Driver communication automation
Dispatch-to-driver communication is constant text and phone. Most of it is repetitive: confirm pickup, confirm delivery, send appointment time, push paperwork. A communication automation layer:
- Sends pickup/delivery confirmations automatically when load info enters the TMS.
- Sends appointment time updates the moment they change in the broker portal.
- Pushes paperwork (rate cons, BOLs, driver instructions) to the driver via SMS link without manual forwarding.
- Routes driver replies to dispatch with context attached.
- Reduces dispatcher phone-tag time by an estimated 30-50%.
BOL and rate-con AI parsing
Inbound rate confirmations and bills of lading arrive as PDFs, scans, fax-quality images.

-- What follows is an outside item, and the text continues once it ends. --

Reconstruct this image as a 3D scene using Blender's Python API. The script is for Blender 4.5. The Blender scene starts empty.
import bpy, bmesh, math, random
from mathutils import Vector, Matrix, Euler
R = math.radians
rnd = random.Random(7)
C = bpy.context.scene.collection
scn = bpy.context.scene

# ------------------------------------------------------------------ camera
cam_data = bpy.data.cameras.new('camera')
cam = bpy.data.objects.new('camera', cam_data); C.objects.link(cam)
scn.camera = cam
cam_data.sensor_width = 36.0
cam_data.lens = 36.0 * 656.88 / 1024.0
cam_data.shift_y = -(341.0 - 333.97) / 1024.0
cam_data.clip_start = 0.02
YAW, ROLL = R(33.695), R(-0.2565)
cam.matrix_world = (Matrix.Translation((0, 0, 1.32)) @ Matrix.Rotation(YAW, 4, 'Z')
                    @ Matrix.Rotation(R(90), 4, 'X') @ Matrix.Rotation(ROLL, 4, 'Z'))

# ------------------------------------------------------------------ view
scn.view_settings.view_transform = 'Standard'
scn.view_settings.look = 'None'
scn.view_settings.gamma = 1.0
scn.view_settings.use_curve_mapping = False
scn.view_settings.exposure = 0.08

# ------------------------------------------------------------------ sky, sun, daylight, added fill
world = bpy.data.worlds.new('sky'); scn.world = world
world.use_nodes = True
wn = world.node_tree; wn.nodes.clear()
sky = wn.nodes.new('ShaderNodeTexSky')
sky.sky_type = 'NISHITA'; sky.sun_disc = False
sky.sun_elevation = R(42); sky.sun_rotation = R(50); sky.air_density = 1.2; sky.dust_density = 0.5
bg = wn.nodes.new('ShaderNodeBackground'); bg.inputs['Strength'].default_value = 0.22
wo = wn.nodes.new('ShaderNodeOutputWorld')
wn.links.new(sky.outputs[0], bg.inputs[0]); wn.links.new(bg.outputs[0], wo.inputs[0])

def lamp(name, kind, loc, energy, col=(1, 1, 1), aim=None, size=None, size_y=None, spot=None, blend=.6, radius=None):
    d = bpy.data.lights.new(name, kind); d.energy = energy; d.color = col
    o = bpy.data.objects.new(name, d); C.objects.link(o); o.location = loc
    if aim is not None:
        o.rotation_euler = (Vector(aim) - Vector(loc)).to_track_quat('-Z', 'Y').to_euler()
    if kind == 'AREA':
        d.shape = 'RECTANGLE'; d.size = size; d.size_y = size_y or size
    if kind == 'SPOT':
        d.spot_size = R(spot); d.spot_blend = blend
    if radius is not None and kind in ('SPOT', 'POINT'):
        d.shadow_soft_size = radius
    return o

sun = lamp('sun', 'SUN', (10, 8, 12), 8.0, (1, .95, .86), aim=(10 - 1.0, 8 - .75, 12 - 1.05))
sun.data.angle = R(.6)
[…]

Manual data entry is error-prone and slow. AI parsing:
- Reads the document, extracts shipper/consignee/pickup/delivery/rate/weight/commodity/reference numbers.
- Drops the structured data into the TMS automatically.
- Flags ambiguous fields for human review (~5-10% of documents).
- Sunrise Transportation result: BOL/rate-con processing went from a multi-hour daily task to an exception queue handled in minutes.
Mileage and HOS data integration
ELD/HOS data and mileage data lives in the ELD provider's portal (Samsara, KeepTruckin/Motive, Geotab). Pulling that data into your TMS/back office is usually manual export-import workflow. Automation: nightly API pull, normalize, attach to loads, available for invoicing and driver settlement without manual intervention.
Profitability dashboards (real-time per-load and per-driver)
Most small-to-mid operators don't know their per-load profitability until weeks after the load runs — sometimes never. Real-time profitability requires: revenue (from rate-con), variable cost (fuel from IFTA/fuel-card data, driver pay per CPM, tolls, repairs), fixed cost allocation.
When this lands in a dashboard the principal sees daily, the entire business posture changes. Sunrise Transportation: the principal saw real-time load profitability for the first time, which directly drove decisions on lane mix and rate negotiations.
Back-office reconciliation
Reconciling driver settlements, broker payments, fuel-card transactions, and tolls each week is hours of work. Automation matches transactions across systems, flags discrepancies, and produces a reconciled settlement run. Sunrise: reconciliation went from a full day weekly to a 15-minute exception queue.
When productized TMS is enough vs when custom is justified
Productized TMS exists (McLeod, TMW, Truckstop ITS, AscendTMS, Tailwind). For straightforward operations (single-mode, simple billing, modest volume), one of these handles 80% of the workflow.
- Custom is justified when: operation is mixed-fleet (LTL + truckload + flatbed + reefer in same business), TMS workflows don't fit, you've maxed out TMS customization but still have manual gaps.
- Custom is justified when: principal needs real-time visibility the TMS doesn't deliver — load-level profitability, driver utilization, lane performance.
- Custom is justified when: integration ceiling of the TMS limits what you can build on top — bolted-on automations break with TMS updates, brittle.
- Custom is NOT justified for most single-mode small operators. Stay with productized.